Archaeological Discovery Unearths 2,800-Year-Old Settlement in Gujarat, PM Modi’s Hometown

Archaeological Discovery Unearths 2,800-Year-Old Settlement in Gujarat, PM Modi’s Hometown

In Gujarat’s Vadnagar, the remnants of a 2,800-year-old human settlement have been uncovered, coincidentally located in the native village of Prime Minister Narendra Modi.

Researchers from IIT Kharagpur, the Archaeological Survey of India (ASI), Physical Research Laboratory (PRL), Jawaharlal Nehru University (JNU), and Deccan College have collaborated on this discovery. The excavation, ongoing since 2016, has reached a depth of 20 meters, revealing seven distinct cultural stages dating back to 800 BC, according to Dr. Anindya Sarkar, Professor of Geology and Geophysics at IIT Kharagpur.

The findings, detailed in the paper ‘Climate, human settlement, and migration in South Asia from Early historic to medieval period: Evidence from new archaeological excavation at Vadnagar, Western India’ in the journal ‘Quaternary Science Reviews,’ showcase a diverse range of artifacts, including pottery, copper, gold, silver, iron objects, intricately designed bangles, and coin molds from the Indo-Greek rule.

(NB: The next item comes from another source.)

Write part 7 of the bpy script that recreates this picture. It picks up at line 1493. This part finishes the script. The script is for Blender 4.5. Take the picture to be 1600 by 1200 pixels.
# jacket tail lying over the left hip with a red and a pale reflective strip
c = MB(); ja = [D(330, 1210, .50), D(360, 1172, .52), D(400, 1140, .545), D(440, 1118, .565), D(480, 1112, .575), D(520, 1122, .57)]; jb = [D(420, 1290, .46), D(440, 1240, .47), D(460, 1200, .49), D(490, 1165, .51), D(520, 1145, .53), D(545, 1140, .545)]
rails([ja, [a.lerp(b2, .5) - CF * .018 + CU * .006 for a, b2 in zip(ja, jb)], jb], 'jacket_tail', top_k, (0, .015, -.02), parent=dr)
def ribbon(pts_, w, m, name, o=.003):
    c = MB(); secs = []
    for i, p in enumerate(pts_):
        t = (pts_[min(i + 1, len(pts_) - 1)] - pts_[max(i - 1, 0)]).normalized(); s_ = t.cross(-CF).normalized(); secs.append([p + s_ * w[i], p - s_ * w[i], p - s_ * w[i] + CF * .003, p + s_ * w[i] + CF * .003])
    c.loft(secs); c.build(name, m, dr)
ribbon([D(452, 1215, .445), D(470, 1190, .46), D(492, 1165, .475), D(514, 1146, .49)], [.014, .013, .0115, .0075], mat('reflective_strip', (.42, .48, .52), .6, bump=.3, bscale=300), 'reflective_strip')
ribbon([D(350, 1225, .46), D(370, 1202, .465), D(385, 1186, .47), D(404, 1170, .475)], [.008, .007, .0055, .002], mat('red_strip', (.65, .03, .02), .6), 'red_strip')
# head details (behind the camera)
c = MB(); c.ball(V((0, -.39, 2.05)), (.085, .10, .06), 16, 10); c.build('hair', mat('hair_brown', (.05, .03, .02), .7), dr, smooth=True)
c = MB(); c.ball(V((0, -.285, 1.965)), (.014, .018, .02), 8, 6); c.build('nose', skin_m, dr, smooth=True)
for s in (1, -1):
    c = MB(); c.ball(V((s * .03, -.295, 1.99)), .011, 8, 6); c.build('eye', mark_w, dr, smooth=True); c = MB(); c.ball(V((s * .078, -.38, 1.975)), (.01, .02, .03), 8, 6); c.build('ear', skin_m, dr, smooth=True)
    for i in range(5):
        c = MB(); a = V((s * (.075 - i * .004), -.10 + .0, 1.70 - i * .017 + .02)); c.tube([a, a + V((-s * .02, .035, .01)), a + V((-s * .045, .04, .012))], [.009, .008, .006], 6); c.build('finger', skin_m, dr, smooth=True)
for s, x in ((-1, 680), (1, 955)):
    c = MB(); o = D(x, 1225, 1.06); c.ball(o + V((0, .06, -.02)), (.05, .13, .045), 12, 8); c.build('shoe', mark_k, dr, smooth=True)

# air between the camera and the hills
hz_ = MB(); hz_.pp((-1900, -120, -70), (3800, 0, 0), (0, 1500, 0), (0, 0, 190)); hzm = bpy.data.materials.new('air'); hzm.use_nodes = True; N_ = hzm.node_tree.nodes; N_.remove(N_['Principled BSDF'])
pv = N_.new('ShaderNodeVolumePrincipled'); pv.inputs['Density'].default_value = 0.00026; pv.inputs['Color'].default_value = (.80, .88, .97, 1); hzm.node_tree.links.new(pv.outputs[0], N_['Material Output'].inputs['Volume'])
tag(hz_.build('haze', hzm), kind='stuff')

ASI archaeologist Abhijit Ambekar, a co-author of the paper, asserts that Vadnagar, with its evidence spanning from Mauryan to British colonial rule, is the oldest continuously inhabited city within a single fortification discovered in India.

Additionally, Anindya Sarkar points out that unpublished radiocarbon dates suggest the settlement’s potential age of 1400 BC, indicating cultural continuity in India for the last 5,500 years and challenging the notion of a Dark Age. He notes that Vadnagar’s earliest settlement predates Buddhism and Jainism, beginning around 800 BCE during the early Iron Age or possibly the Late Vedic period.

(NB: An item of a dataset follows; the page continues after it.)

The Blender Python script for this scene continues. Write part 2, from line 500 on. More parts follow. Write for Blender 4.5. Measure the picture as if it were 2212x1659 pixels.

Sarkar traces the city’s history through the Mauryan rule, its decline around 150 BCE with the fall of the Gupta Empire, and the subsequent de-urbanization, drying up of water bodies, famines, and population contraction across India. Over the last 2,200 tumultuous years of Indian history, Vadnagar has witnessed seven invasions from Central Asia, leaving their imprints on successive cultural periods.

Mukesh Thakor, the Archaeological Supervisor, attributes the city’s appearance of being a live city to its well-developed water management system. Notably, the site housed people of various faiths, and the excavation has unearthed over one lakh remains with around 30 sites explored in Vadnagar.